Nick of Time — 28 August 2001

Serendipity came knocking and luckily someone was home to answer.  On a lark this afternoon, I lifted faithful Rags into the jeep and bounced over the tinkertoy bridge to Lieutenant Island.  With only a sandbox pail I scavenged from the winter’s storm debris, we strolled the Turtle Point path between oceans of sea lavender and bearberry slopes.  At the tip of the point, under shade of a lonely beach plum bush, a slit had opened since morning.

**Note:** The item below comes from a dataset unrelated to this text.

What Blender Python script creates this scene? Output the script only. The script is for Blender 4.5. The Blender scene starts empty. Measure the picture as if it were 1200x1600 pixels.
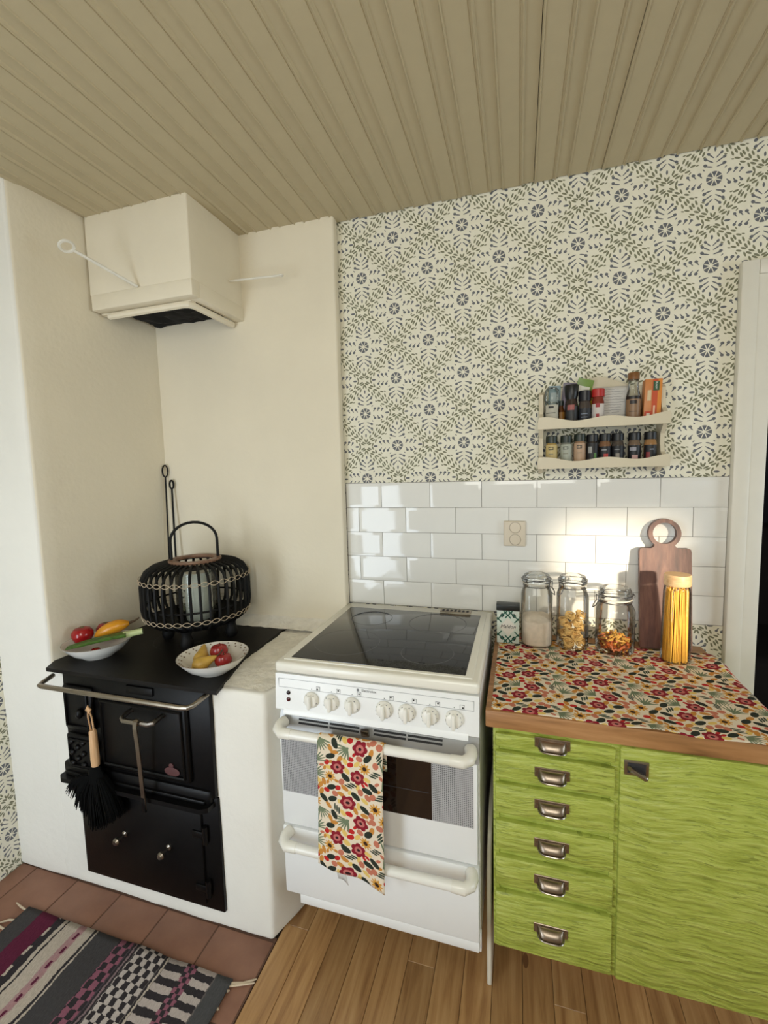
import bpy, bmesh, math, random
from mathutils import Vector, Matrix, noise
random.seed(7)
C = bpy.context.scene.collection
sc = bpy.context.scene
PI = math.pi

# ------------------------------------------------------------------ camera
def set_camera():
    yaw, pitch, roll = -0.2947, -0.0923, -0.0264
    f = Vector((math.sin(yaw)*math.cos(pitch), math.cos(yaw)*math.cos(pitch), math.sin(pitch)))
    r = Vector((math.cos(yaw), -math.sin(yaw), 0)); u = r.cross(f)
    r2 = r*math.cos(roll)+u*math.sin(roll); u2 = -r*math.sin(roll)+u*math.cos(roll)
    cam = bpy.data.cameras.new('camera'); o = bpy.data.objects.new('camera', cam); C.objects.link(o)
    m = Matrix((r2, u2, -f)).transposed().to_4x4(); m.translation = Vector((0.4878, -1.7471, 1.5058))
    o.matrix_world = m
    cam.sensor_fit = 'HORIZONTAL'; cam.sensor_width = 36; cam.lens = 36*695.36/1200
    cam.clip_start = 0.02
    sc.camera = o
set_camera()

# ------------------------------------------------------------------ world, sun, window light, added fill lights, exposure
w = bpy.data.worlds.new('sky'); sc.world = w; w.use_nodes = True
w.node_tree.nodes['Background'].inputs[0].default_value = (0.62, 0.76, 1.0, 1)
w.node_tree.nodes['Background'].inputs[1].default_value = 1.0
sun = bpy.data.lights.new('sun', 'SUN'); sun.energy = 6.2; sun.angle = math.radians(3.0); sun.color = (1.0, 0.86, 0.66)
so = bpy.data.objects.new('sun', sun); C.objects.link(so)
so.rotation_euler = Vector((-0.55, 1.0, -0.22)).to_track_quat('-Z', 'Y').to_euler()
so.location = (3, -5, 3)
def area(name, loc, target, sx, sy, watts, col):
    l = bpy.data.lights.new(name, 'AREA'); l.shape = 'RECTANGLE'; l.size = sx; l.size_y = sy; l.energy = watts; l.color = col
    o = bpy.data.objects.new(name, l); C.objects.link(o); o.location = loc
    o.rotation_euler = (Vector(target)-Vector(loc)).to_track_quat('-Z', 'Y').to_euler()
    return o
area('window_light', (0.58, -2.56, 1.88), (0.58, 0, 1.7), 0.95, 0.82, 18.5, (1.0, 0.99, 0.90))
area('left_fill_light', (-0.98, -2.56, 0.86), (-0.7, 0, 0.75), 0.62, 1.5, 24.5, (0.78, 0.89, 1.0))  # added cool fill for the low left side, its glazed door is made up
area('right_fill_light', (3.33, -1.2, 1.15), (0, -0.6, 0.8), 1.0, 1.5, 30, (0.76, 0.90, 1.0))  # added fill from the right, no window stands behind it
sc.view_settings.view_transform = 'Standard'; sc.view_settings.look = 'None'
sc.view_settings.exposure = 0.0; sc.view_settings.gamma = 1.0; sc.view_settings.use_curve_mapping = False
sc.cycles.use_denoising = True
sc.cycles.max_bounces = 10; sc.cycles.diffuse_bounces = 5; sc.cycles.transparent_max_bounces = 24

# ------------------------------------------------------------------ material helpers
def s2l(c):
    return tuple(((v/255)/12.92 if v/255 <= 0.04045 else ((v/255+0.055)/1.055)**2.4) for v in c) + (1,)
class NT:
    last = None
    def __init__(s, name):
        s.m = bpy.data.materials.new(name); s.m.use_nodes = True; s.t = s.m.node_tree
        s.b = s.t.nodes['Principled BSDF']; s.out = s.t.nodes['Material Output']
    def n(s, t, **kw):
        x = s.t.nodes.new(t)
        for k, v in kw.items(): setattr(x, k, v)
        return x
    def put(s, sock, v):
        if hasattr(v, 'links') or hasattr(v, 'is_linked'): s.t.links.new(v, sock)
        else: sock.default_value = v
    def math(s, op, a, b=None, c=None, clamp=False):
        x = s.n('ShaderNodeMath', operation=op, use_clamp=clamp); s.put(x.inputs[0], a)
        if b is not None: s.put(x.inputs[1], b)
        if c is not None: s.put(x.inputs[2], c)
        return x.outputs[0]
    def vec(s, op, a, b=None, c=None):
        x = s.n('ShaderNodeVectorMath', operation=op); s.put(x.inputs[0], a)
        if b is not None: s.put(x.inputs[1], b)
        if c is not None: s.put(x.inputs[2], c)
        return x.outputs['Value'] if op in ('LENGTH', 'DOT_PRODUCT', 'DISTANCE') else x.outputs[0]
    def mix(s, f, a, b, mode='MIX'):
        x = s.n('ShaderNodeMix', data_type='RGBA', blend_type=mode); s.put(x.inputs[0], f); s.put(x.inputs[6], a); s.put(x.inputs[7], b)
        return x.outputs[2]
    def coord(s, kind='Object', scale=(1, 1, 1)):
        x = s.n('ShaderNodeTexCoord').outputs[kind]
        return s.vec('MULTIPLY', x, scale) if scale != (1, 1, 1) else x
    def noise(s, v, scale, detail=3, rough=0.55, dist=0.0):
        x = s.n('ShaderNodeTexNoise'); s.put(x.inputs['Vector'], v); x.inputs['Scale'].default_value = scale
        x.inputs['Detail'].default_value = detail; x.inputs['Roughness'].default_value = rough; x.inputs['Distortion'].default_value = dist
        return x.outputs[0]
    def ramp(s, f, stops, interp='LINEAR'):
        x = s.n('ShaderNodeValToRGB'); cr = x.color_ramp; cr.interpolation = interp
        while len(cr.elements) < len(stops): cr.elements.new(0.5)
        for e, (p, c) in zip(cr.elements, stops): e.position = p; e.color = c
        s.put(x.inputs[0], f); return x.outputs[0]
    def bump(s, h, strength=0.3, dist=0.002):
        x = s.n('ShaderNodeBump'); x.inputs['Strength'].default_value = strength; x.inputs['Distance'].default_value = dist
        s.put(x.inputs['Height'], h); s.t.links.new(x.outputs[0], s.b.inputs['Normal'])
    def base(s, c, rough=0.5, metal=0.0, spec=None):
        s.put(s.b.inputs['Base Color'], c); s.put(s.b.inputs['Roughness'], rough); s.put(s.b.inputs['Metallic'], metal)
        if spec is not None: s.b.inputs['Specular IOR Level'].default_value = spec
    def ell(s, p, cx, cy, ang, a, b):
        x = s.n('ShaderNodeMapping', vector_type='TEXTURE'); s.put(x.inputs[0], p)
        x.inputs[1].default_value = (cx, cy, 0); x.inputs[2].default_value = (0, 0, ang); x.inputs[3].default_value = (a, b, 1)
        return s.vec('LENGTH', x.outputs[0])
    def ells(s, p, lst):
        acc = None
        for e in lst:
            pp = p if (acc is None and s.last is None) else s.vec('MULTIPLY_ADD', s.last if acc is None else acc, (1e-7, 1e-7, 0), p)
            v = s.ell(pp, *e); acc = v if acc is None else s.math('MINIMUM', acc, v)
        s.last = acc
        return s.math('LESS_THAN', acc, 1.0)

def plain(name, rgb, rough=0.5, metal=0.0, var=0.06, nscale=12, bump=0.0, bscale=60, spec=None, bd=0.002):
    k = NT(name); c = s2l(rgb); co = k.coord()
    dark = tuple(v*(1-var) for v in c[:3])+(1,); light = tuple(min(1, v*(1+var)) for v in c[:3])+(1,)
    f = k.noise(co, nscale, 4)
    k.base(k.ramp(f, [(0.3, dark), (0.7, light)]), rough, metal, spec)
    if bump: k.bump(k.noise(co, bscale, 4), bump, bd)
    return k.m
def wood(name, dark, mid, light, axis=0, scale=1.0, rough=0.45, bump=0.15, rnd=0.0):
    k = NT(name); sc3 = [14.0, 14.0, 14.0]; sc3[axis] = 1.1
    co = k.vec('MULTIPLY', k.coord(), tuple(v*scale for v in sc3))
    inf = None
    if rnd:
        inf = k.n('ShaderNodeObjectInfo').outputs['Random']
        cb = k.n('ShaderNodeCombineXYZ'); k.put(cb.inputs[0], k.math('MULTIPLY', inf, 37.0)); k.put(cb.inputs[1], k.math('MULTIPLY', inf, 91.0))
        co = k.vec('ADD', co, cb.outputs[0])
    f = k.noise(co, 1.6, 6, 0.6, 0.8); g = k.noise(co, 6.0, 3, 0.5)
    f2 = k.math('ADD', k.math('MULTIPLY', f, 0.75), k.math('MULTIPLY', g, 0.25))
    col = k.ramp(f2, [(0.32, s2l(dark)), (0.5, s2l(mid)), (0.68, s2l(light))])
    if rnd:
        v = k.math('MULTIPLY_ADD', inf, rnd, 1-rnd/2)
        x = k.n('ShaderNodeVectorMath', operation='SCALE'); k.put(x.inputs[0], col); k.put(x.inputs['Scale'], v); col = x.outputs[0]
    k.base(col, rough); k.bump(g, bump, 0.001)
    return k.m
def glass_mat(name, tint=(0.97, 0.985, 0.975), edge=(0.62, 0.68, 0.66), rough=0.02, refl=0.9):
    k = NT(name); k.t.nodes.remove(k.b)
    lw = k.n('ShaderNodeLayerWeight'); lw.inputs[0].default_value = 0.35
    tr = k.n('ShaderNodeBsdfTransparent')
    k.put(tr.inputs[0], k.ramp(lw.outputs['Facing'], [(0.35, tint+(1,)), (0.95, edge+(1,))]))
    gl = k.n('ShaderNodeBsdfGlossy'); gl.inputs['Roughness'].default_value = rough
    fr = k.n('ShaderNodeFresnel'); fr.inputs[0].default_value = 1.45
    mx = k.n('ShaderNodeMixShader'); k.put(mx.inputs[0], k.math('MULTIPLY', fr.outputs[0], refl))
    k.t.links.new(tr.outputs[0], mx.inputs[1]); k.t.links.new(gl.outputs[0], mx.inputs[2]); k.t.links.new(mx.outputs[0], k.out.inputs[0])
    return k.m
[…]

The first handful of dirt produced a shell shard discarded by an emerging hatchling en route topside, confirming this spot as Nest 168.  The second scoop announced trouble.  I pulled out a fistful of dirt littered with fly maggots and red ants.  Working quickly I recovered shell remnants from 9 emerged hatchlings, 9 live babies pipped in the egg chamber and being attacked by these tiny predators, and 1 most unfortunate terrapin that had been killed by them.  The maggots had slipped into the pipped shell and entered the hatchling through its yolk sac; the ants nipped around its cavities.

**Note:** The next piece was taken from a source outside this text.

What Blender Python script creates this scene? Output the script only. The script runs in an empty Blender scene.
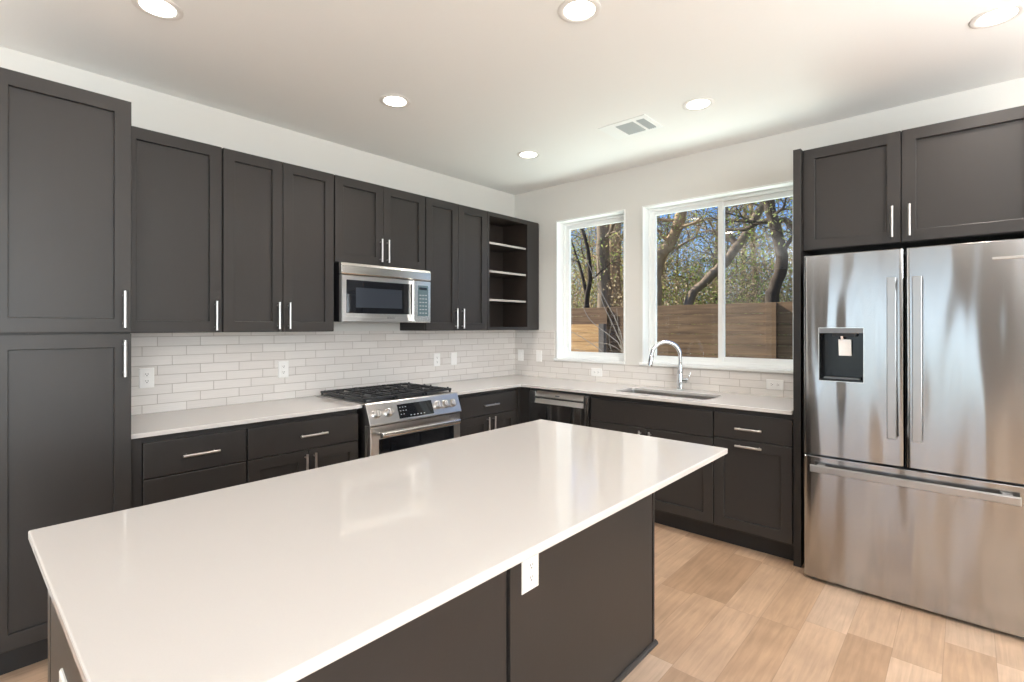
import bpy, bmesh, math, random
from mathutils import Vector, Matrix
PI = math.pi
S = bpy.context.scene
COL = S.collection

# ------------------------------------------------------------------ camera
cam_data = bpy.data.cameras.new('camera')
cam = bpy.data.objects.new('camera', cam_data); COL.objects.link(cam)
_f = Vector((0.74402, 0.66815, 0.00119)).normalized()
_r = Vector((0.66815, -0.74402, -0.00023)).normalized()
_u = _r.cross(_f)
_r = _f.cross(_u)
cam.matrix_world = Matrix(((_r.x, _u.x, -_f.x, -3.9351), (_r.y, _u.y, -_f.y, -3.4957), (_r.z, _u.z, -_f.z, 1.4101), (0, 0, 0, 1)))
cam_data.sensor_width = 36
cam_data.lens = 507.39 / 1024 * 36
cam_data.shift_y = -14.985 / 1024
cam_data.clip_start = .02
S.camera = cam

# ------------------------------------------------------------------ view, world, sun, daylight
vs = S.view_settings
vs.view_transform = 'Standard'; vs.look = 'None'; vs.gamma = 1; vs.use_curve_mapping = False
vs.exposure = 0.08
S.cycles.use_denoising = True
S.cycles.max_bounces = 10; S.cycles.diffuse_bounces = 6; S.cycles.glossy_bounces = 5
S.cycles.transparent_max_bounces = 24
S.cycles.sample_clamp_indirect = 6
S.cycles.caustics_reflective = False; S.cycles.caustics_refractive = False

W = bpy.data.worlds.new('sky'); S.world = W; W.use_nodes = True
wn = W.node_tree.nodes; wl = W.node_tree.links
wn.clear()
w_out = wn.new('ShaderNodeOutputWorld'); w_bg = wn.new('ShaderNodeBackground')
w_tc = wn.new('ShaderNodeTexCoord'); w_sep = wn.new('ShaderNodeSeparateXYZ')
w_ramp = wn.new('ShaderNodeValToRGB'); w_cl = wn.new('ShaderNodeTexNoise'); w_clr = wn.new('ShaderNodeValToRGB'); w_mix = wn.new('ShaderNodeMixRGB')
e = w_ramp.color_ramp.elements
e[0].position = 0.0; e[0].color = (.62, .72, .80, 1)
e[1].position = .62; e[1].color = (.03, .14, .52, 1)
m_ = e.new(.10); m_.color = (.34, .54, .84, 1)
m_ = e.new(.24); m_.color = (.075, .26, .70, 1)
w_cl.inputs['Scale'].default_value = 5.0; w_cl.inputs['Detail'].default_value = 6
w_clr.color_ramp.elements[0].position = .50; w_clr.color_ramp.elements[1].position = .66
w_mix.inputs['Color2'].default_value = (.80, .84, .90, 1)
w_map = wn.new('ShaderNodeMapping'); w_map.inputs['Scale'].default_value = (1, 1, 2.6)
wl.new(w_tc.outputs['Generated'], w_sep.inputs[0]); wl.new(w_sep.outputs['Z'], w_ramp.inputs[0])
wl.new(w_tc.outputs['Generated'], w_map.inputs[0]); wl.new(w_map.outputs[0], w_cl.inputs['Vector'])
wl.new(w_cl.outputs['Fac'], w_clr.inputs[0])
wl.new(w_clr.outputs[0], w_mix.inputs['Fac']); wl.new(w_ramp.outputs[0], w_mix.inputs['Color1'])
wl.new(w_mix.outputs[0], w_bg.inputs['Color']); w_bg.inputs['Strength'].default_value = 1.4
wl.new(w_bg.outputs[0], w_out.inputs[0])

sun_d = bpy.data.lights.new('sun', 'SUN'); sun_d.energy = 12; sun_d.angle = .01; sun_d.color = (1, .93, .82)
sun = bpy.data.objects.new('sun', sun_d); COL.objects.link(sun)
sun.rotation_euler = Vector((-.16, .80, .60)).to_track_quat('Z', 'Y').to_euler()

def area(name, loc, direction, sx, sy, power, color, spread=PI, shape='RECTANGLE'):
    d = bpy.data.lights.new(name, 'AREA'); d.shape = shape; d.size = sx
    if shape == 'RECTANGLE': d.size_y = sy
    d.energy = power; d.color = color; d.spread = spread
    o = bpy.data.objects.new(name, d); COL.objects.link(o)
    o.location = loc; o.rotation_euler = Vector(direction).to_track_quat('-Z', 'Y').to_euler()
    return o
# area lamps standing in for daylight at the windows (outside the glass)
area('daylight_patio_door', (-9.25, -2.35, 1.25), (1, 0, 0), 1.9, 2.2, 24, (.80, .90, 1))
area('daylight_living_window', (-5.2, -8.3, 1.5), (0, 1, .25), 4.2, 1.7, 350, (.92, .96, 1))
area('ground_bounce_fill', (1.25, -1.6, .25), (-1, 0, 1.2), 4.4, 1.3, 150, (.90, 1, .95))  # added lamp below the sill, lifts the ceiling like ground bounce
# added fill lamps out of view, brightening the ceiling like a bounced flash
area('ceiling_fill', (-5.2, -6.0, 1.75), (0, 0, 1), 2.6, 2.2, 178, (.97, .985, 1))
area('ceiling_fill', (-5.6, -1.3, 1.75), (0, 0, 1), 1.5, 1.5, 34, (.97, .985, 1))
area('ceiling_fill', (-1.9, -4.9, 1.85), (0, 0, 1), 1.4, 1.4, 66, (.97, .985, 1))

# ------------------------------------------------------------------ materials
def new_mat(name):
    m = bpy.data.materials.new(name); m.use_nodes = True
    return m, m.node_tree.nodes, m.node_tree.links, m.node_tree.nodes['Principled BSDF']

def mat(name, col, rough=.5, metal=0, spec=.5, bump=0, bscale=40, stretch=None, vary=0, emit=0, coat=0, rvary=0):
    m, n, l, p = new_mat(name)
    p.inputs['Base Color'].default_value = (*col, 1); p.inputs['Roughness'].default_value = rough
    p.inputs['Metallic'].default_value = metal; p.inputs['Specular IOR Level'].default_value = spec
    if coat: p.inputs['Coat Weight'].default_value = coat; p.inputs['Coat Roughness'].default_value = .04
    if emit: p.inputs['Emission Color'].default_value = (*col, 1); p.inputs['Emission Strength'].default_value = emit
    if bump or vary or rvary:
        g = n.new('ShaderNodeNewGeometry'); mp = n.new('ShaderNodeMapping'); t = n.new('ShaderNodeTexNoise')
        mp.inputs['Scale'].default_value = stretch or (1, 1, 1)
        t.inputs['Scale'].default_value = bscale; t.inputs['Detail'].default_value = 4
        l.new(g.outputs['Position'], mp.inputs[0]); l.new(mp.outputs[0], t.inputs['Vector'])
        if bump:
            b = n.new('ShaderNodeBump'); b.inputs['Strength'].default_value = bump; b.inputs['Distance'].default_value = .002
            l.new(t.outputs['Fac'], b.inputs['Height']); l.new(b.outputs[0], p.inputs['Normal'])
        if vary:
            r = n.new('ShaderNodeMapRange'); r.inputs[3].default_value = 1 - vary; r.inputs[4].default_value = 1 + vary
            mx = n.new('ShaderNodeMixRGB'); mx.blend_type = 'MULTIPLY'; mx.inputs[0].default_value = 1
            mx.inputs[1].default_value = (*col, 1)
            l.new(t.outputs['Fac'], r.inputs[0]); l.new(r.outputs[0], mx.inputs[2]); l.new(mx.outputs[0], p.inputs['Base Color'])
        if rvary:
            r = n.new('ShaderNodeMapRange'); r.inputs[3].default_value = rough - rvary; r.inputs[4].default_value = rough + rvary
            l.new(t.outputs['Fac'], r.inputs[0]); l.new(r.outputs[0], p.inputs['Roughness'])
    return m

M = {}
M['wall'] = mat('wall_paint', (.74, .73, .695), .85, bump=.15, bscale=120)
M['far_wall'] = mat('dark_reflection_paint', (.20, .18, .165), .8)  # unseen wall made dark to dim the fridge reflections
M['ceiling'] = mat('ceiling_paint', (.90, .90, .885), .9, bump=.2, bscale=90)
M['white_trim'] = mat('white_trim_paint', (.90, .915, .905), .4)
M['vinyl'] = mat('white_vinyl', (.90, .92, .915), .35)
M['paint'] = mat('espresso_cabinet_paint', (.029, .026, .0245), .40, spec=.45, bump=.05, bscale=60, stretch=(1, 1, .1), vary=.05)
M['cab_inside'] = mat('cabinet_interior', (.035, .025, .020), .55)
M['shelf_edge'] = mat('lit_shelf_edge', (.42, .39, .36), .35)
M['dark_gap'] = mat('black_toe_kick', (.012, .011, .011), .5)
M['quartz'] = mat('white_quartz', (.61, .585, .565), .07, spec=.5, vary=.025, bscale=350)
M['nickel'] = mat('brushed_nickel', (.58, .565, .55), .28, metal=1)
M['chrome'] = mat('chrome', (.82, .83, .84), .07, metal=1)
M['steel_plain'] = mat('satin_steel', (.62, .60, .58), .28, metal=1, bump=.03, bscale=30, stretch=(20, 20, .5))
M['steel_light'] = mat('bright_steel', (.78, .76, .73), .22, metal=1)
M['soft_steel'] = mat('soft_brushed_steel', (.80, .78, .75), .42, metal=1)
M['black_glass'] = mat('black_glass', (.01, .011, .014), .04, spec=.6)
M['smoky_glass'] = mat('smoky_glass', (.035, .042, .055), .10, spec=.7)
M['iron'] = mat('cast_iron', (.02, .021, .024), .42, spec=.5, bump=.2, bscale=200)
M['black_plastic'] = mat('black_plastic', (.015, .015, .017), .3)
M['grey_plastic'] = mat('grey_plastic', (.16, .17, .18), .3)
M['panel_blue'] = mat('grey_blue_control_film', (.10, .15, .17), .15)
M['white_plastic'] = mat('white_plastic', (.93, .92, .90), .3)
M['slot'] = mat('outlet_slot', (.05, .05, .05), .6)
M['key'] = mat('pale_key_print', (.42, .45, .48), .5)
M['can_trim'] = mat('white_can_trim', (.80, .78, .75), .5)
M['lens'] = mat('lit_lens', (1, .93, .84), .5, emit=12)
M['vent_dark'] = mat('vent_shadow_grey', (.30, .33, .34), .6)
M['louvre'] = mat('gap_shaded_louvre', (.42, .45, .46), .6)  # white louvres greyed, the shade of their gaps put into the colour
M['bark'] = mat('grey_brown_bark', (.24, .175, .12), .9, bump=1.0, bscale=14, stretch=(1, 1, .25), vary=.6)
M['bark_dark'] = mat('dark_bark', (.060, .040, .026), .9, bump=1.0, bscale=16, stretch=(1, 1, .25), vary=.5)
M['bark_tan'] = mat('tan_bark', (.40, .27, .16), .9, bump=1.0, bscale=14, stretch=(1, 1, .25), vary=.5)
M['twig'] = mat('pale_twig', (.30, .24, .19), .8, vary=.3)
M['grass'] = mat('lawn', (.10, .12, .04), .95, vary=.5, bscale=3)
M['ext_wall'] = mat('exterior_stucco', (.5, .48, .44), .9)
M['gloss_black'] = mat('gloss_black_plastic', (.008, .009, .010), .12, spec=.35)
M['fridge_handle'] = mat('satin_handle_steel', (.50, .50, .50), .30, metal=1)
M['burner'] = mat('aluminium_burner', (.55, .55, .56), .35, metal=1)

def leaf_mat(name, c1, c2):
    m, n, l, p = new_mat(name)
    g = n.new('ShaderNodeNewGeometry'); r = n.new('ShaderNodeValToRGB')
    r.color_ramp.elements[0].color = (*c1, 1); r.color_ramp.elements[1].color = (*c2, 1)
    l.new(g.outputs['Random Per Island'], r.inputs[0]); l.new(r.outputs[0], p.inputs['Base Color'])
    p.inputs['Roughness'].default_value = .6
    tr = n.new('ShaderNodeBsdfTranslucent'); mx = n.new('ShaderNodeMixShader'); mx.inputs[0].default_value = .5
    l.new(r.outputs[0], tr.inputs[0]); l.new(p.outputs[0], mx.inputs[1]); l.new(tr.outputs[0], mx.inputs[2])
    l.new(mx.outputs[0], n['Material Output'].inputs[0])
    return m
M['leaf_green'] = leaf_mat('spring_leaf', (.14, .21, .04), (.62, .68, .20))
M['leaf_olive'] = leaf_mat('olive_leaf', (.16, .15, .05), (.58, .52, .20))
M['leaf_tan'] = leaf_mat('dry_leaf', (.26, .19, .11), (.74, .58, .36))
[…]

Most of the remaining hatchlings were already under attack.  As I recovered each from the nest, I cleaned it of predators before placing it inside the bucket.  Because they had so recently pipped, these hatchlings sported large yolk sacs which needed to be absorbed before they could be released into the marsh with any reasonable chance of survival.  There’s no question, though, that these turtles would not have survived the day had we not stumbled upon the scene.



We continued marsh patrol along the south Lieutenant Island wrack.  As we reached Nest 030, which I had spot checked on Sunday evening, I spied a miniature turtle braced against the predator excluder.  His companion occupied the opposite side of the cage.  From this nest came a single hatchling preemie on the 26th, the two standing guard along the cage line, eight pipped inside the egg chamber, two eggs succumbed to root predation, and three remaining viable eggs.

All pipped hatchlings, including the eight from Nest 048 on Indian Neck, have fully emerged from their shells.  With large yolk sacs still to absorb, they have been placed in a moist, marshy nursery tank for a couple of days.  Despite its roominess, hatchlings seem to yearn for the crowded warmth of the clutch as they arrange floating bunk beds for the night.